Remove everything from the pantry; do this shelf by shelf (or drawer by drawer!).

As each pantry shelf is empty, wipe it down before putting anything back.

Check for expired food — both for pantry staples that are already expired and for “best by” dates that are coming up fast.

Make a stack of cans you can donate (for those your family has decided not to eat).

Make sure that all like items are put back near one another.

  • Pro tip: You might end up throwing away items while cleaning, which means you need to buy replacements. You might also discover that you are running low on a staple like rice or flour. So if you make a shopping list while you are putting items back on their shelves, you’re sure to remember to get what you need.
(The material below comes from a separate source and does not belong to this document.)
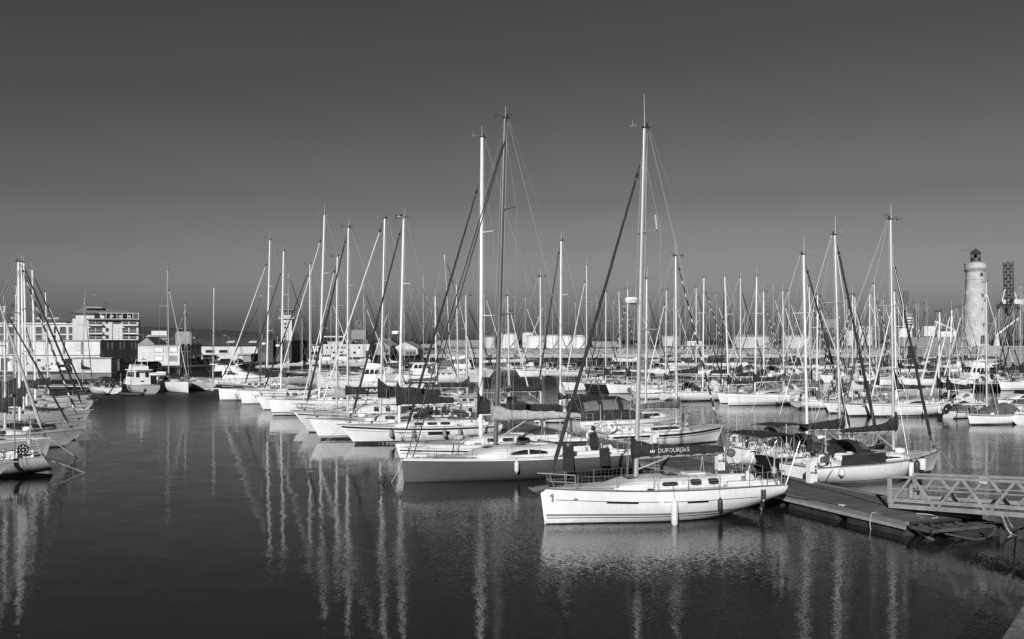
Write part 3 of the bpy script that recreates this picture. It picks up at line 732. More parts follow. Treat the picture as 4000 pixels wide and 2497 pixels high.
class Bld:
    """box whose front face spans pixels u0..u1 at distance Y; the face is turned rot degrees"""
    def __init__(s, name, label, cat, u0, u1, vtop, Y, depth, mat, z0=1.0, rot=0.0, group=None):
        a = at(u0, 1328, Y); s.rot = R(rot); s.Y = Y
        dx, dy = math.cos(s.rot), math.sin(s.rot)
        k = (u1 - CX); s.w = (k * a.y - F * a.x) / (F * dx - k * dy)
        s.z0 = z0; s.h = z_at(vtop, Y) - z0; s.d = depth; s.a = a
        s.root = empty(name, (a.x, a.y, z0), s.rot); tag(s.root, label, cat, group)
        mb = MB(); mb.box((s.w / 2, depth / 2, s.h / 2), (s.w, depth, s.h)); s.wall = mb.obj('wall', mat, s.root, smooth=False)
    def loc(s, u, v):
        dx, dy = math.cos(s.rot), math.sin(s.rot); k = u - CX
        x = (k * s.a.y - F * s.a.x) / (F * dx - k * dy); Yp = s.a.y + x * dy
        return x, z_at(v, Yp) - s.z0
    def panel(s, name, u0, u1, v0, v1, mat, out=.05, th=.2, parent=None, frame_=None):
        x0, z1 = s.loc(u0, v0); x1, z0 = s.loc(u1, v1)
        mb = MB(); mb.box(((x0 + x1) / 2, -out + th / 2, (z0 + z1) / 2), (x1 - x0, th, z1 - z0)); o = mb.obj(name, mat, parent or s.root, smooth=False)
        if frame_:
            mb = MB(); w_ = min(.16, (x1 - x0) * .12)
            for xx in (x0 - w_ / 2, x1 + w_ / 2): mb.box((xx, -out / 2 - .03, (z0 + z1) / 2), (w_, out + .10, z1 - z0 + 2 * w_))
            for zz in (z0 - w_ / 2, z1 + w_ / 2): mb.box(((x0 + x1) / 2, -out / 2 - .03, zz), (x1 - x0, out + .10, w_))
            mb.obj('frame', frame_, o, smooth=False)
        return o
    def side_panel(s, name, y0, y1, z0, z1, mat, out=.05):
        mb = MB(); mb.box((s.w + out - .1, (y0 + y1) / 2, (z0 + z1) / 2), (.2, y1 - y0, z1 - z0)); return mb.obj(name, mat, s.root, smooth=False)
    def gable(s, rise, over=.4, mat=None, axis='x'):
        mb = MB(); w, d, h = s.w, s.d, s.h
        if axis == 'x': P = [(-over, -over, h), (w + over, -over, h), (w + over, d / 2, h + rise), (-over, d / 2, h + rise), (-over, d + over, h), (w + over, d + over, h)]
        else: P = [(-over, -over, h), (-over, d + over, h), (w / 2, d + over, h + rise), (w / 2, -over, h + rise), (w + over, -over, h), (w + over, d + over, h)]
        P = [Vector(p) for p in P]; up = Vector((0, 0, .12))
        for q in ((0, 1, 2, 3), (3, 2, 5, 4)) if axis == 'x' else ((0, 3, 2, 1), (3, 4, 5, 2)):
            mb.poly([P[i] + up for i in q]); mb.poly([P[i] + Vector((0, 0, .004)) for i in reversed(q)])
        o = mb.obj('roof', mat or ROOFG, s.root, smooth=False)
        mb = MB()
        if axis == 'x': mb.poly([(0, 0, h), (0, d / 2, h + rise), (0, d, h)]); mb.poly([(w, 0, h), (w, d, h), (w, d / 2, h + rise)])
        else: mb.poly([(0, 0, h), (w, 0, h), (w / 2, 0, h + rise)]); mb.poly([(0, d, h), (w / 2, d, h + rise), (w, d, h)])
        mb.obj('gable_wall', s.wall.data.materials[0], s.root, smooth=False); return o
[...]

There is nothing worse than having to run to the store for one ingredient when trying to make dinner! I HATE doing that!!! By taking a few minutes to do this simple step when you’re cleaning, you’ll save yourself time later.

The final step in your deep clean is to sweep and mop the floor.

HOW TO USE YOUR PANTRY BEFORE AND AFTER GROCERY SHOPPING

I visit the grocery store every Friday, and I always do my weekly pantry clean-up before I head to the store. That way, I can update my shopping list if know if I am out of cereal or the box of crackers is nearly empty. So, weekly cleaning serves double duty for me!

When returning from the store, take each item out of its original packaging and put it into a food storage container. Make sure all your pantry goods are put away next to other like items (i.e., keep canned goods together).

NOW GO GET STARTED ON YOUR PANTRY ORGANIZATION!

Grab yourself some shelves, containers, and time (which is probably the toughest of those three to get!) and get cracking. With a little planning and work, your pantry can be the organized space you’ve been dreaming of!